S&P probability analysis

Discussion in 'Index Futures' started by distributer, Dec 10, 2009.

  1. Hello community,
    I am curious to know if some of you use probability density functions to analyze the market sentiment. An example of those is attached to this post. Basically, the blue line is the risk-neutral probability distribution for ES futures recovered from options prices expiring on 19 december, and the pink line is the distribution created for the same underlying just with the atm volatility. I think this information might be quite valuable, on the particular jpeg attached we see that todays options prices imply that there is a slightly higher probability for ES to trade at higher levels until 19 december than the normal distribution would suggest. If someone is interested in this kind of analysis, I could post the screenshots in this thread from time to time (for the beginning ES only).

  2. What do you expect to earn if you are correct and what do you expect to lose if you are wrong? That's the "equalizer". :cool:
  3. nazzdack, it is a very good question :) I reply honestly: no idea. Maybe someone incorporates this information in his trading decisions, would it be very interesting to know how it can be used for practical trading.
  4. I use this sorta thing occasionally (not for the S&P). There are all sorts of caveats to consider, however...

    If you want to look at an example of how this is done with a bit more rigor than just simply recovering the PDF from option prices, you could try here:

    Obv, this is applied to FedFunds futures options, but the general methodology is sound.
  5. Martinghoul, thank you for the answer! I know the paper you have referred to, the methodology of OLS is OK for Fed rates, because the meeting date is known in advance (basically, the date when the rate is changing is known), whereas in equity/FX the change can happen any time, so that's why I think this methodology cannot be applied that easily to equity/FX. And the other point is that the distribution might not have a shape of the normal distribution (e.g. look at the USDJPY 1Y distribution attached to this post, blue line is real distribution, pink is the atm log normal), then OLS will not yield a real risk-neutral distribution but just a normal which more or less fits the real one.
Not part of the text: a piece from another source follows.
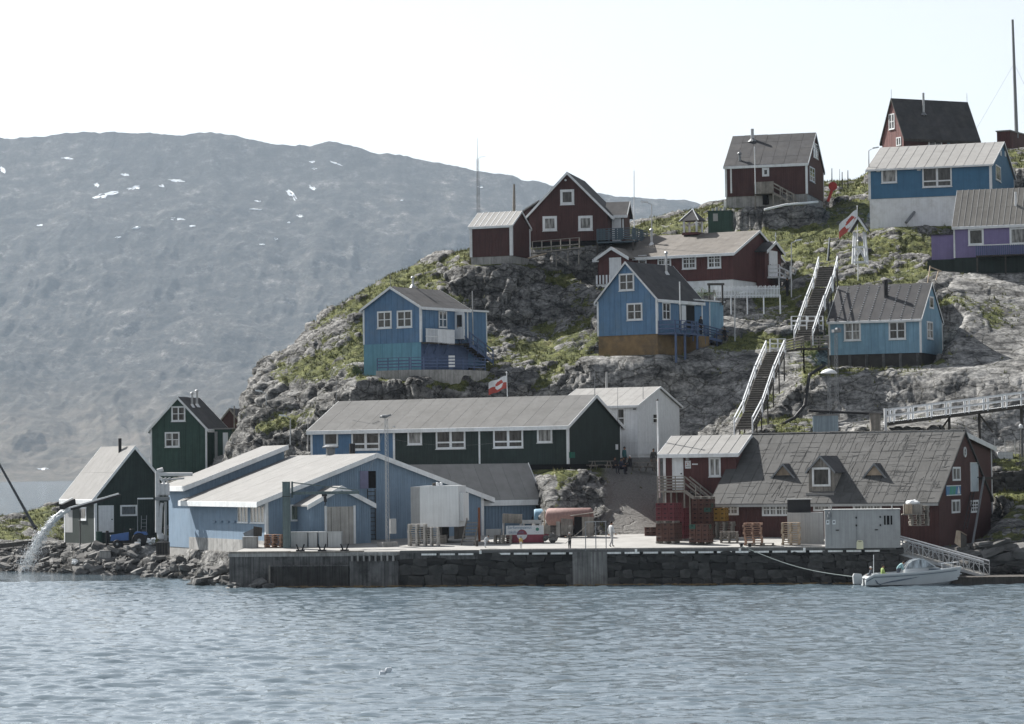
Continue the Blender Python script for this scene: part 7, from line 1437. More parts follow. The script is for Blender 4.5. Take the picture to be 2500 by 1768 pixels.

    Do you use PDF's for directional trading decisions or for volatility assessing or for something else?

    I am trying to implement options risk management based on PDF's, anyone interested in collaborating on this?
  6. True points, I was just suggesting the FF paper as a general example of how much rigor is required to do the exercise properly. Simply relying on the estimated risk-neutral PDF is a strategy fraught with all sorts of peril.

    I occasionally use this type of analysis to get a sense of the distribution implied by option prices. If it's too out of whack with my expectations, it could help me identify interesting options trades.